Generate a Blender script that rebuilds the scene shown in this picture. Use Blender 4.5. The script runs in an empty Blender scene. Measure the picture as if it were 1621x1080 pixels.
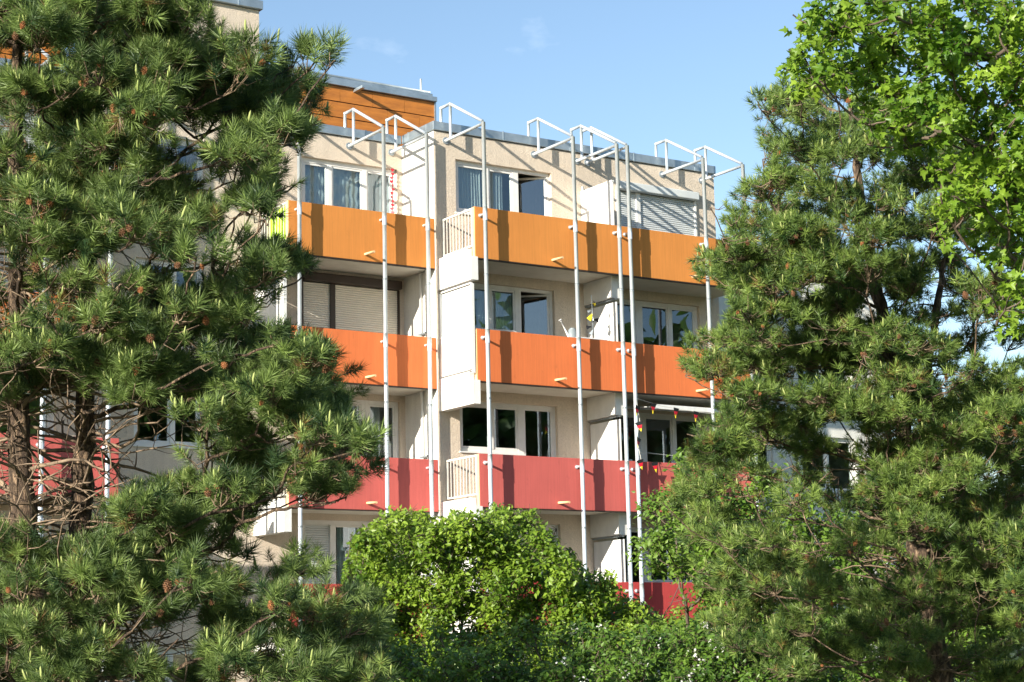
import bpy, math, random
import numpy as np
from mathutils import Vector, Matrix

random.seed(7)
rng = np.random.default_rng(7)
C = bpy.context.scene.collection
S = bpy.context.scene

# ------------------------------------------------------------------ camera, sky, sun, exposure
FPX = 2944.8                                    # focal length in pixels of the 1621 px wide photograph
YAW, PITCH, ROLL = 0.584363, 0.169706, -0.0222604
def view_axes():
    c, s = math.cos(YAW), math.sin(YAW)
    fw = Vector((s*math.cos(PITCH), c*math.cos(PITCH), math.sin(PITCH)))
    r = Vector((c, -s, 0)); u = r.cross(fw)
    return math.cos(ROLL)*r + math.sin(ROLL)*u, -math.sin(ROLL)*r + math.cos(ROLL)*u, fw
VR, VU, VF = view_axes()
cam_d = bpy.data.cameras.new('camera'); cam = bpy.data.objects.new('camera', cam_d); C.objects.link(cam)
cam.matrix_world = Matrix(((VR.x, VU.x, -VF.x, 0), (VR.y, VU.y, -VF.y, 0), (VR.z, VU.z, -VF.z, 0), (0, 0, 0, 1)))
cam_d.sensor_width = 36; cam_d.lens = FPX/1621*36
cam_d.clip_start = 0.1; cam_d.clip_end = 6000
S.camera = cam
nVR, nVU, nVF = [np.array(v) for v in (VR, VU, VF)]
def P(px, py, d):
    """the place that lies d metres ahead in the direction of a point of the photograph"""
    return (nVF + nVR*(px-810.5)/FPX - nVU*(py-540)/FPX)*d

SUN_TRAVEL = Vector((0.943, 0.334, -0.330)).normalized()
sd = -SUN_TRAVEL
w = bpy.data.worlds.new('World'); S.world = w; w.use_nodes = True
nt = w.node_tree; bg = nt.nodes['Background']
sky = nt.nodes.new('ShaderNodeTexSky'); sky.sky_type = 'NISHITA'; sky.sun_disc = False
sky.sun_elevation = math.asin(sd.z); sky.sun_rotation = math.atan2(sd.x, sd.y)
sky.altitude = 200; sky.air_density = 1.05; sky.dust_density = 0.3; sky.ozone_density = 1.7
bg.inputs['Strength'].default_value = 0.105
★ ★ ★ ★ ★
Prompt = Every line from the top of the material above through the line with "from mathutils import Vector, Matrix" should be duplicated exactly, please; leave out the pictures.

Solved exercise =
Generate a Blender script that rebuilds the scene shown in this picture. Use Blender 4.5. The script runs in an empty Blender scene. Measure the picture as if it were 1621x1080 pixels.
import bpy, math, random
import numpy as np
from mathutils import Vector, Matrix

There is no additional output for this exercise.